• GIVEN TASK: Return the line containing "by 800 pixels.", the line containing "o = bpy.data.objects.new('lamp', l);", and every line between them, exactly as they stand. Output nothing else.

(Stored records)
-.-.-
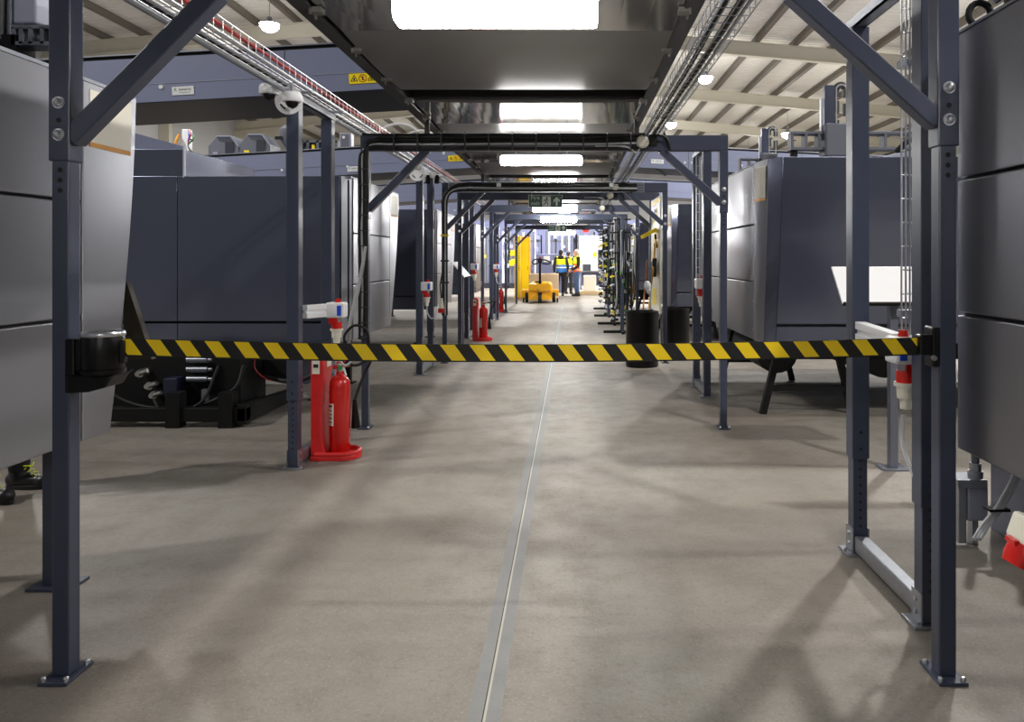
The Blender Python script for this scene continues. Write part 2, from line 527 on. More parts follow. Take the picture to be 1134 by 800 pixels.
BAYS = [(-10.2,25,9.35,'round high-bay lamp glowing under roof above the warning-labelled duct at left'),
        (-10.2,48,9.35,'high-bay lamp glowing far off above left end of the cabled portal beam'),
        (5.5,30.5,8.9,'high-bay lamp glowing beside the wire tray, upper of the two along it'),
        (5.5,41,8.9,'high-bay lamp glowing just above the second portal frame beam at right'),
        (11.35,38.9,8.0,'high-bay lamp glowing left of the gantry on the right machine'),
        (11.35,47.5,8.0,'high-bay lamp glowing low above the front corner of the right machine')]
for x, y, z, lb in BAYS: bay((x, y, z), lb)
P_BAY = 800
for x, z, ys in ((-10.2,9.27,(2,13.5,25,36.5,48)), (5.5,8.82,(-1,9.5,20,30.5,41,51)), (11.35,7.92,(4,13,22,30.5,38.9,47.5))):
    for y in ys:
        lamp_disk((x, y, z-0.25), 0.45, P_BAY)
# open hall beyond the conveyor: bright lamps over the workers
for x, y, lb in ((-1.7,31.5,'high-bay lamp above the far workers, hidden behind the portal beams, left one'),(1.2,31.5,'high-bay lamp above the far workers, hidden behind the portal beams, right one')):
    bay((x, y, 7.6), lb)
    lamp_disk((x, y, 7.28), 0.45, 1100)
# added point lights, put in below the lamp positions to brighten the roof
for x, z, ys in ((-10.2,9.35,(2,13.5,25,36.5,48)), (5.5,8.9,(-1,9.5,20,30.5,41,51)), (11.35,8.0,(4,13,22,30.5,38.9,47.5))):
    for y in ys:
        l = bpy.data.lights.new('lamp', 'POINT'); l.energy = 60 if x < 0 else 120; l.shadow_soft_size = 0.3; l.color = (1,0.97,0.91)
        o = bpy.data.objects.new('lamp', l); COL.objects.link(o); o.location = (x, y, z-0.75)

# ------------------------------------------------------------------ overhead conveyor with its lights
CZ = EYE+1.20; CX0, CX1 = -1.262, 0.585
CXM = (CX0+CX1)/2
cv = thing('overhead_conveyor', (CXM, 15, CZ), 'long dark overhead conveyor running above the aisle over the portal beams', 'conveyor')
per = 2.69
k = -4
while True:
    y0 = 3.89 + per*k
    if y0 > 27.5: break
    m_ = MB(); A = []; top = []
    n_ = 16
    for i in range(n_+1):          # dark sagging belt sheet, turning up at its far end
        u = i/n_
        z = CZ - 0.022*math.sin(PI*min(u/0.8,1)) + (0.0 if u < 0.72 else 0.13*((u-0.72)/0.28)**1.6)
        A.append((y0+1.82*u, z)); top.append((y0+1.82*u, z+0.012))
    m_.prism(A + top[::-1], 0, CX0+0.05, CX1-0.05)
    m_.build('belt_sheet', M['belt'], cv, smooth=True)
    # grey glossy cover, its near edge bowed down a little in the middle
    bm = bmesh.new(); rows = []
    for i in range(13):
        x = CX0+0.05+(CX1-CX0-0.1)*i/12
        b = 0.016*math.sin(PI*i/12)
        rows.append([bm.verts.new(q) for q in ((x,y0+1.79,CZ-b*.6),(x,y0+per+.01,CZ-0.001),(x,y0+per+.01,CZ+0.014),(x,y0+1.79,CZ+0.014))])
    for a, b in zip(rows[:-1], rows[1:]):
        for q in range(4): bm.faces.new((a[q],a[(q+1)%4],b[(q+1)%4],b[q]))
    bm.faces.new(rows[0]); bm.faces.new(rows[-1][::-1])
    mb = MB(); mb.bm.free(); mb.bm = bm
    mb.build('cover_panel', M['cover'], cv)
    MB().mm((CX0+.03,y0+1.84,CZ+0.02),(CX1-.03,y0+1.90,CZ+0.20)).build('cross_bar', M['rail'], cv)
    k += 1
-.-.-
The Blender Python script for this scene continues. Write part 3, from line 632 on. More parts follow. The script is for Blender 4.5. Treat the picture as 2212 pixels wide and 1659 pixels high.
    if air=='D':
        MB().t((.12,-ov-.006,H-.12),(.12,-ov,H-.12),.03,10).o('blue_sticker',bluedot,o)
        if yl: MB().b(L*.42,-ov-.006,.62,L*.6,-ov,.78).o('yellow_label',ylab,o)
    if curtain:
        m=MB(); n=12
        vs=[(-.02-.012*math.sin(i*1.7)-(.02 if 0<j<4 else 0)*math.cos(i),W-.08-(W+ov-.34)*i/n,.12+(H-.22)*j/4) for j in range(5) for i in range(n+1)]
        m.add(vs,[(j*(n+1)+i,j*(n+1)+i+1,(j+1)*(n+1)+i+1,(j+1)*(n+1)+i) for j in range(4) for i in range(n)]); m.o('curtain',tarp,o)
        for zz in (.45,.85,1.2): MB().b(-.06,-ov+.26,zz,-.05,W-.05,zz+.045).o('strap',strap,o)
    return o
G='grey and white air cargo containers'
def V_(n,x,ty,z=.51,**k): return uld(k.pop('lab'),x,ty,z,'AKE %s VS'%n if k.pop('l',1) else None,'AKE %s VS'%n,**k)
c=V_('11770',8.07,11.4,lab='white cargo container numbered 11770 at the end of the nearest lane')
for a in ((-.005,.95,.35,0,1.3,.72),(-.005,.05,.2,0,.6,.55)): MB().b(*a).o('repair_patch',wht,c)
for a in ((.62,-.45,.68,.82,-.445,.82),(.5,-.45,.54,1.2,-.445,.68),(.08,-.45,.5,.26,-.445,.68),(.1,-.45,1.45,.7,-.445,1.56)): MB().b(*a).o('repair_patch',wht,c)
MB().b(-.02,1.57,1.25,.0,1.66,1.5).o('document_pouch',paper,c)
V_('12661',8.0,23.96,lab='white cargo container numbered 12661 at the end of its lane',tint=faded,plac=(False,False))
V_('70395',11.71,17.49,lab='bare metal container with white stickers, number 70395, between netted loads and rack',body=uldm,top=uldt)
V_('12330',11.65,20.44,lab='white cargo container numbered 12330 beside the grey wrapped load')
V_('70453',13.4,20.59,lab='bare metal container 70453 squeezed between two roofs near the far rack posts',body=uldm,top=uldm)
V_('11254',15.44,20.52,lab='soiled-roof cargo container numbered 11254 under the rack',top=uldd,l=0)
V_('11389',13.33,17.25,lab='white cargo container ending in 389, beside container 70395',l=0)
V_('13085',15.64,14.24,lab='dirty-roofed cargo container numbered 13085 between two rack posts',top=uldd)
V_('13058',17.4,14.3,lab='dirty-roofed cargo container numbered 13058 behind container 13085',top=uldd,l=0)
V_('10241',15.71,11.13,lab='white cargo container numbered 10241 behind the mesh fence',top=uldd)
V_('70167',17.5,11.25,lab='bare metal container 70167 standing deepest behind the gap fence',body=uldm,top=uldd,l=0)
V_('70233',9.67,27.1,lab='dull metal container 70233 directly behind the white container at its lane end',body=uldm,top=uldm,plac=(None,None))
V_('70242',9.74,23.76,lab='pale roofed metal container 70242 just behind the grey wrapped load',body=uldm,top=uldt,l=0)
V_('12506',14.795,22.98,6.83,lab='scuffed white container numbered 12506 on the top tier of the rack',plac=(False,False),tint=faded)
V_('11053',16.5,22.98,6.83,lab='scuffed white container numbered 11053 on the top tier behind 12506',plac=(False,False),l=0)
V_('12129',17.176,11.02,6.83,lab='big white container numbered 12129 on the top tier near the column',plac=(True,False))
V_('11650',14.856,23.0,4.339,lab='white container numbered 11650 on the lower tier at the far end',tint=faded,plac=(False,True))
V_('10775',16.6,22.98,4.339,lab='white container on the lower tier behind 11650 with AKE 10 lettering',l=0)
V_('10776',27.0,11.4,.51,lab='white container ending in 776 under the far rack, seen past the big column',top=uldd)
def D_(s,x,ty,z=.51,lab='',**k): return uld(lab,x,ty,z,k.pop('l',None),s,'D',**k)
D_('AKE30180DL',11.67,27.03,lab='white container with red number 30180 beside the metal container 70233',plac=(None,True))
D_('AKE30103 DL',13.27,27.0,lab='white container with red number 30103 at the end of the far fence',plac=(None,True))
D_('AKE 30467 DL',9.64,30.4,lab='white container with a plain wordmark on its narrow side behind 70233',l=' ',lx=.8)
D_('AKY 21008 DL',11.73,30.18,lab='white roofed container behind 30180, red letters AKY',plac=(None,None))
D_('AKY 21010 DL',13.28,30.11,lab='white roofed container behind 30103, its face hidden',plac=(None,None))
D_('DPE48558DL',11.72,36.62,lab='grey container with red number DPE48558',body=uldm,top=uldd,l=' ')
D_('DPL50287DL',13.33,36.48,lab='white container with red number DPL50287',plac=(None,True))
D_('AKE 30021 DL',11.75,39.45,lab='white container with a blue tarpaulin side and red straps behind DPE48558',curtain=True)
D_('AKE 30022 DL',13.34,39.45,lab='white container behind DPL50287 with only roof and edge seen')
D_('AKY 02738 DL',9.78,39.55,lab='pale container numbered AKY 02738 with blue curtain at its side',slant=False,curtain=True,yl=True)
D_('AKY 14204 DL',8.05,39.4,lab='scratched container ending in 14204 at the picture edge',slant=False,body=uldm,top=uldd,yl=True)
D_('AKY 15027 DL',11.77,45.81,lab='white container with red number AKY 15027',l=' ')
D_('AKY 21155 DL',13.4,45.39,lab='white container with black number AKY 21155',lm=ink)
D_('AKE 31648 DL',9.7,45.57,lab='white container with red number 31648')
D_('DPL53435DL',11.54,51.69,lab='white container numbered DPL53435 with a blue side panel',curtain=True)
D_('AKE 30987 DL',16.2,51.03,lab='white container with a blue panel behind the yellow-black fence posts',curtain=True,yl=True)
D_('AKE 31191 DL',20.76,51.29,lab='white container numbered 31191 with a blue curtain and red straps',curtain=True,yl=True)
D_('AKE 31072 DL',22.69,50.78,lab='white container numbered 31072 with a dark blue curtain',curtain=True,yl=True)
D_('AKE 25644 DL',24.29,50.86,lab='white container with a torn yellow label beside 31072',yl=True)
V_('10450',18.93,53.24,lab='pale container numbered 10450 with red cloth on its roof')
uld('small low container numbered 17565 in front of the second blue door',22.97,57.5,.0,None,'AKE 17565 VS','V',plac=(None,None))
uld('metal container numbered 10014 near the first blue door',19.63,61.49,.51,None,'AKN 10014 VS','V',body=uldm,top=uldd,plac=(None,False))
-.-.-
• THE RESULT:
The Blender Python script for this scene continues. Write part 2, from line 527 on. More parts follow. Take the picture to be 1134 by 800 pixels.
BAYS = [(-10.2,25,9.35,'round high-bay lamp glowing under roof above the warning-labelled duct at left'),
        (-10.2,48,9.35,'high-bay lamp glowing far off above left end of the cabled portal beam'),
        (5.5,30.5,8.9,'high-bay lamp glowing beside the wire tray, upper of the two along it'),
        (5.5,41,8.9,'high-bay lamp glowing just above the second portal frame beam at right'),
        (11.35,38.9,8.0,'high-bay lamp glowing left of the gantry on the right machine'),
        (11.35,47.5,8.0,'high-bay lamp glowing low above the front corner of the right machine')]
for x, y, z, lb in BAYS: bay((x, y, z), lb)
P_BAY = 800
for x, z, ys in ((-10.2,9.27,(2,13.5,25,36.5,48)), (5.5,8.82,(-1,9.5,20,30.5,41,51)), (11.35,7.92,(4,13,22,30.5,38.9,47.5))):
    for y in ys:
        lamp_disk((x, y, z-0.25), 0.45, P_BAY)
# open hall beyond the conveyor: bright lamps over the workers
for x, y, lb in ((-1.7,31.5,'high-bay lamp above the far workers, hidden behind the portal beams, left one'),(1.2,31.5,'high-bay lamp above the far workers, hidden behind the portal beams, right one')):
    bay((x, y, 7.6), lb)
    lamp_disk((x, y, 7.28), 0.45, 1100)
# added point lights, put in below the lamp positions to brighten the roof
for x, z, ys in ((-10.2,9.35,(2,13.5,25,36.5,48)), (5.5,8.9,(-1,9.5,20,30.5,41,51)), (11.35,8.0,(4,13,22,30.5,38.9,47.5))):
    for y in ys:
        l = bpy.data.lights.new('lamp', 'POINT'); l.energy = 60 if x < 0 else 120; l.shadow_soft_size = 0.3; l.color = (1,0.97,0.91)
        o = bpy.data.objects.new('lamp', l); COL.objects.link(o); o.location = (x, y, z-0.75)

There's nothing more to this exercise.